According to local reports, importers are currently buying a dollar at up to KES 147 to the dollar causing an increase in commodity prices with inflation likely to increase again after rising to 9.2% in February 2023 from 9% in January 2023.

The Kenya Shilling has hit a new low of 129 Kenya Shillings (KES) against the US dollar as concerns mount over scarcity of the US currency and its impact on the East African economy.

Over the last 12 months, inflation in Kenya has increased causing degradation of the Kenya Shilling by nearly 12% from KES 114.35 to nearly KES 130 to the dollar, as illustrated in the chart below:

 

The increased expense of the dollar means commodity prices abroad continue to become expensive for Kenyan importers and manufacturers contributing to further economic deterioration. According to local reports, importers are currently buying a dollar at up to 147 causing an increase in commodity prices with inflation likely to increase again after rising to 9.2% in February 2023 from 9% in January 2023.

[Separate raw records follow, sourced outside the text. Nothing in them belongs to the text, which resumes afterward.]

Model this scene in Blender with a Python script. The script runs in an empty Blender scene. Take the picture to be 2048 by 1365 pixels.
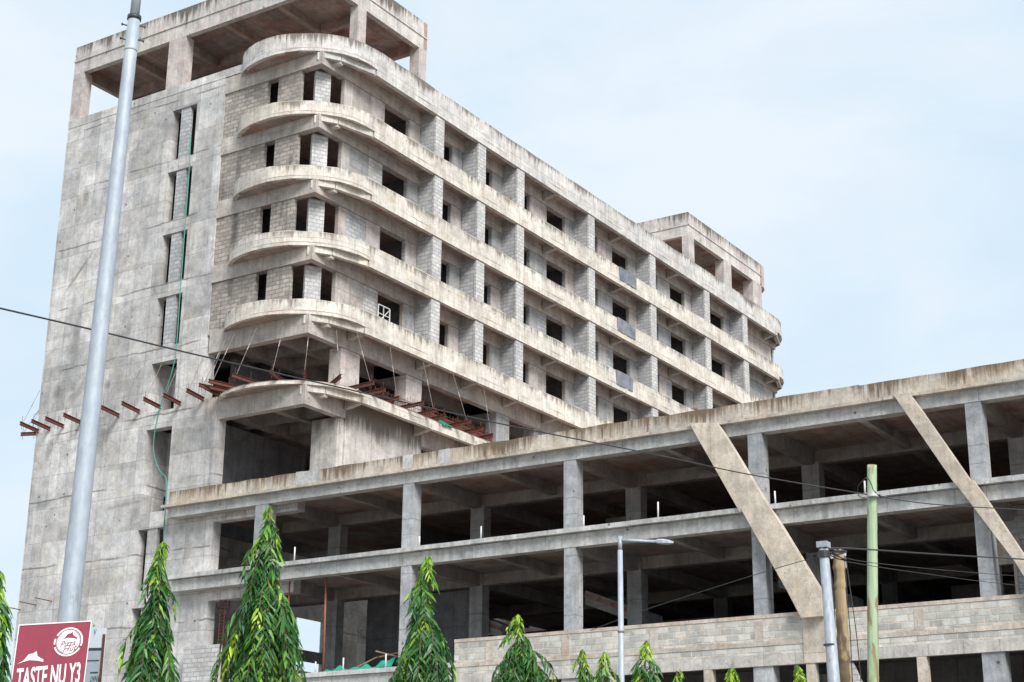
import bpy, bmesh, math, random
from mathutils import Vector, Matrix
import numpy as np
rnd = random.Random(7)
scene = bpy.context.scene
col = scene.collection

# ------------------------------------------------------------------ camera
CAM = Vector((45.62823, -53.65809, 1.59737))
RT = Vector((0.83872215, 0.54446399, 0.01020408))
UP = Vector((0.16169968, -0.26689666, 0.95006283))
FW = Vector((-0.51999843, 0.79518875, 0.3118918))
FPX = 3243.52
cd = bpy.data.cameras.new('camera')
cam = bpy.data.objects.new('camera', cd)
col.objects.link(cam)
m = Matrix((RT, UP, -FW)).transposed().to_4x4()
m.translation = CAM
cam.matrix_world = m
cd.sensor_width = 36.0
cd.lens = FPX / 2048 * 36.0
cd.clip_start = 0.1
cd.clip_end = 3000
scene.camera = cam

# ------------------------------------------------------------------ world, sun, exposure
SUN_EL, SUN_AZ = math.radians(42), math.radians(122)   # azimuth clockwise from +Y
w = bpy.data.worlds.new('World')
scene.world = w
w.use_nodes = True
nt = w.node_tree
nt.nodes.clear()
wo = nt.nodes.new('ShaderNodeOutputWorld')
bg = nt.nodes.new('ShaderNodeBackground')
sky = nt.nodes.new('ShaderNodeTexSky')
sky.sky_type = 'NISHITA'
sky.sun_disc = False
sky.sun_elevation = SUN_EL
sky.sun_rotation = SUN_AZ
sky.dust_density = 2.5
tc = nt.nodes.new('ShaderNodeTexCoord')
mp = nt.nodes.new('ShaderNodeMapping')
mp.inputs['Scale'].default_value = (1.0, 1.0, 2.6)
mp.inputs['Rotation'].default_value = (0.25, 0.3, 0.4)
no = nt.nodes.new('ShaderNodeTexNoise')
no.inputs['Scale'].default_value = 3.2
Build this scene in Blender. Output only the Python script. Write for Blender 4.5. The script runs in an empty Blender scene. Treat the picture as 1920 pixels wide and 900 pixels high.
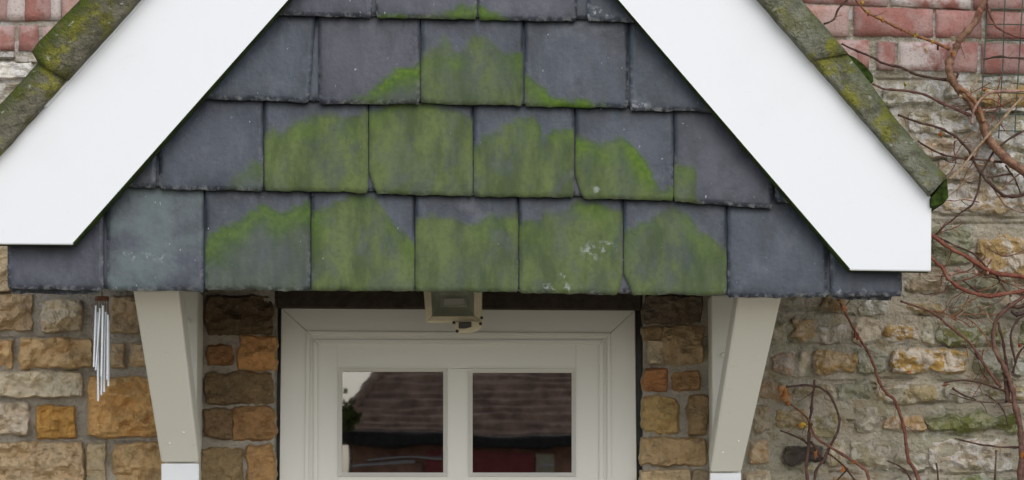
import bpy, bmesh, math, random
from math import radians, sin, cos
from mathutils import Vector, noise
random.seed(7)
S = bpy.context.scene
C = S.collection

# ------------------------------------------------------------------ camera
F = 4500.0                     # focal length in pixels of the 1920 px wide photograph
CAM = Vector((0, -6.3, 1.55)); PITCH = radians(6)
cd = bpy.data.cameras.new('camera'); cam = bpy.data.objects.new('camera', cd); C.objects.link(cam)
cd.sensor_width = 36; cd.lens = 36 * F / 1920; cd.clip_end = 500; cd.clip_start = .05
cam.location = CAM; cam.rotation_euler = (radians(90) + PITCH, 0, 0)
S.camera = cam
S.render.resolution_x = 1024; S.render.resolution_y = 480

# ------------------------------------------------------------------ sky, sun, exposure
SUN_EL, SUN_AZ = radians(42), radians(168)          # azimuth clockwise from +Y
w = bpy.data.worlds.new('World'); S.world = w; w.use_nodes = True
nt = w.node_tree; nt.nodes.clear()
sky = nt.nodes.new('ShaderNodeTexSky'); sky.sky_type = 'NISHITA'; sky.sun_disc = False
sky.sun_elevation = SUN_EL; sky.sun_rotation = SUN_AZ
sky.air_density = 1.0; sky.dust_density = 1.6; sky.ozone_density = 1.0
hs = nt.nodes.new('ShaderNodeHueSaturation'); hs.inputs['Saturation'].default_value = .50
bg = nt.nodes.new('ShaderNodeBackground'); bg.inputs['Strength'].default_value = .15
wo = nt.nodes.new('ShaderNodeOutputWorld')
nt.links.new(sky.outputs[0], hs.inputs['Color']); nt.links.new(hs.outputs[0], bg.inputs[0]); nt.links.new(bg.outputs[0], wo.inputs[0])
sd = bpy.data.lights.new('sun', 'SUN'); sd.energy = 0.5; sd.angle = radians(50); sd.color = (1, .99, .97)
so = bpy.data.objects.new('sun', sd); C.objects.link(so)
sdir = Vector((sin(SUN_AZ) * cos(SUN_EL), cos(SUN_AZ) * cos(SUN_EL), sin(SUN_EL)))
so.rotation_euler = sdir.to_track_quat('Z', 'Y').to_euler(); so.location = (0, -8, 12)
S.view_settings.view_transform = 'Standard'; S.view_settings.look = 'None'
S.view_settings.gamma = 1; S.view_settings.use_curve_mapping = False
S.view_settings.exposure = 0.46

# ------------------------------------------------------------------ helpers
def P(px, py, Y):
    """world point on the vertical plane at depth Y that stands at a photo position"""
    u = (px - 960) / F; v = (450 - py) / F
    dy = cos(PITCH) - v * sin(PITCH); dz = sin(PITCH) + v * cos(PITCH)
    t = (Y - CAM.y) / dy
    return Vector((u * t, Y, CAM.z + dz * t))
def ss(a, b, x):
    if a == b: return float(x >= a)
    t = min(1, max(0, (x - a) / (b - a))); return t * t * (3 - 2 * t)
def interp(pts, x):
    if x <= pts[0][0]: return pts[0][1]
    for (a, b), (c, d) in zip(pts, pts[1:]):
        if x <= c: return b + (d - b) * (x - a) / max(1e-6, c - a)
    return pts[-1][1]
def NZ(x, y, z=0.): return noise.noise(Vector((x, y, z)))
def FB(x, y, z=0., o=4): return noise.fractal(Vector((x, y, z)), 1.0, 2.0, o)

def tag(o, label=None, cat=None, group=None, kind=None):
    if label: o['label'] = label
    if cat: o['category'] = cat
    if group: o['group'] = group
    if kind: o['kind'] = kind
    return o
def thing(name, label, cat, loc, group=None):
    o = bpy.data.objects.new(name, None); C.objects.link(o); o.location = loc; o.empty_display_size = .05
    return tag(o, label, cat, group)
def link(name, me, mats, parent=None, color=None, **props):
    o = bpy.data.objects.new(name, me); C.objects.link(o)
    for m in (mats if isinstance(mats, (list, tuple)) else [mats]): me.materials.append(m)
    if parent is not None:
        o.parent = parent
        if parent.type == 'EMPTY': o.location = -parent.location   # meshes are written in world metres
    if color: o.color = (*color, 1)
    for k, v in props.items(): o[k] = v
    return o
def from_bm(name, bm, mats, parent=None, smooth=False, **kw):
    bmesh.ops.recalc_face_normals(bm, faces=bm.faces)
    me = bpy.data.meshes.new(name); bm.to_mesh(me); bm.free()
    if smooth:
        for p in me.polygons: p.use_smooth = True
    return link(name, me, mats, parent, **kw)
def prism(bm, pts, Yf, Yb, bev=0.0):
    """photo outline -> front face at Yf, straight back to Yb"""
    f = [P(x, y, Yf) for x, y in pts]
    vf = [bm.verts.new(p) for p in f]; vb = [bm.verts.new((p.x, Yb, p.z)) for p in f]
    ff = bm.faces.new(vf); bm.faces.new(vb[::-1]); n = len(f); es = []
    for i in range(n):
        bm.faces.new((vf[i], vb[i], vb[(i + 1) % n], vf[(i + 1) % n]))
    if bev:
        fe = [e for e in ff.edges]
        fe += [e for v in vf for e in v.link_edges if e not in fe]
        bmesh.ops.bevel(bm, geom=list(set(fe)), offset=bev, segments=2, profile=.5, affect='EDGES')
def box(bm, a, b, bev=0.0):
    x0, y0, z0 = a; x1, y1, z1 = b
    r = bmesh.ops.create_cube(bm, size=1)['verts']
    for v in r: v.co = Vector(((x0 + x1) / 2 + v.co.x * (x1 - x0), (y0 + y1) / 2 + v.co.y * (y1 - y0), (z0 + z1) / 2 + v.co.z * (z1 - z0)))
    if bev: bmesh.ops.bevel(bm, geom=list({e for v in r for e in v.link_edges}), offset=bev, segments=2, profile=.5, affect='EDGES')
def smooth_path(pts, n=5):
    out = []
    for i in range(len(pts) - 1):
        p0 = pts[max(0, i - 1)]; p1 = pts[i]; p2 = pts[i + 1]; p3 = pts[min(len(pts) - 1, i + 2)]
        for k in range(n):
            t = k / n
            out.append([.5 * (2 * b + (c - a) * t + (2 * a - 5 * b + 4 * c - d) * t * t + (-a + 3 * b - 3 * c + d) * t ** 3) for a, b, c, d in zip(p0, p1, p2, p3)])
    out.append(list(pts[-1])); return out
def tube(bm, pts, radii, n=6):
    rings = []
    for i, p in enumerate(pts):
        d = (pts[min(i + 1, len(pts) - 1)] - pts[max(i - 1, 0)]).normalized()
        a = d.orthogonal().normalized() if abs(d.y) > .9 else d.cross(Vector((0, 1, 0))).normalized()
        b = d.cross(a)
        rings.append([bm.verts.new(p + (a * cos(2 * math.pi * k / n) + b * sin(2 * math.pi * k / n)) * radii[i]) for k in range(n)])
    for r, q in zip(rings, rings[1:]):
        for k in range(n): bm.faces.new((r[k], r[(k + 1) % n], q[(k + 1) % n], q[k]))
    bm.faces.new(rings[0]); bm.faces.new(rings[-1][::-1])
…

The inflation rate of 9.2 percent was said to be the third-highest recorded since last year when Kenyans started experiencing the impact of high commodity prices and put the rate back in the ‘red zone’ surging beyond the Central bank’s upper limit of 7.5%.

Analysts point to the higher interest rates in the US as one reason driving up the Shilling.

“A strong recovery in the dollar index is likely to push the USDKES to 130 as demand for US treasuries continues to rise because of higher interest rates,” said Kenyan financial analyst, Rufus Kamau.

But a recent Bloomberg report says Kenya’s foreign reserves have been facing mounting pressure due to the impact of high oil prices, resulting in a decline to $6.57 billion as of March 9 2023, which is equivalent to 3.67 months of import cover.

Central Bank of Kenya however has put this figure slightly higher, in a weekly update.

“The usable foreign exchange reserves remained adequate at USD 6,560 million (3.66 months of import cover) as at March 16 2023. This meets the CBK’s statutory requirement to endeavor to maintain at least 4 months of import cover.”

Kenya relies primarily on tea exports, tourism receipts, diaspora remittances, and horticulture shipments, to generate the foreign currency necessary to pay for imports and service external debt.

On the domestic side, the East African nation is said to be experiencing dry weather conditions coupled with severe drought in certain parts of the country that have caused reduced yields on farm produce leading to an increase in prices.

Local analysts also point to external debt repayment obligations as contributing to the overall scarcity of foreign exchange.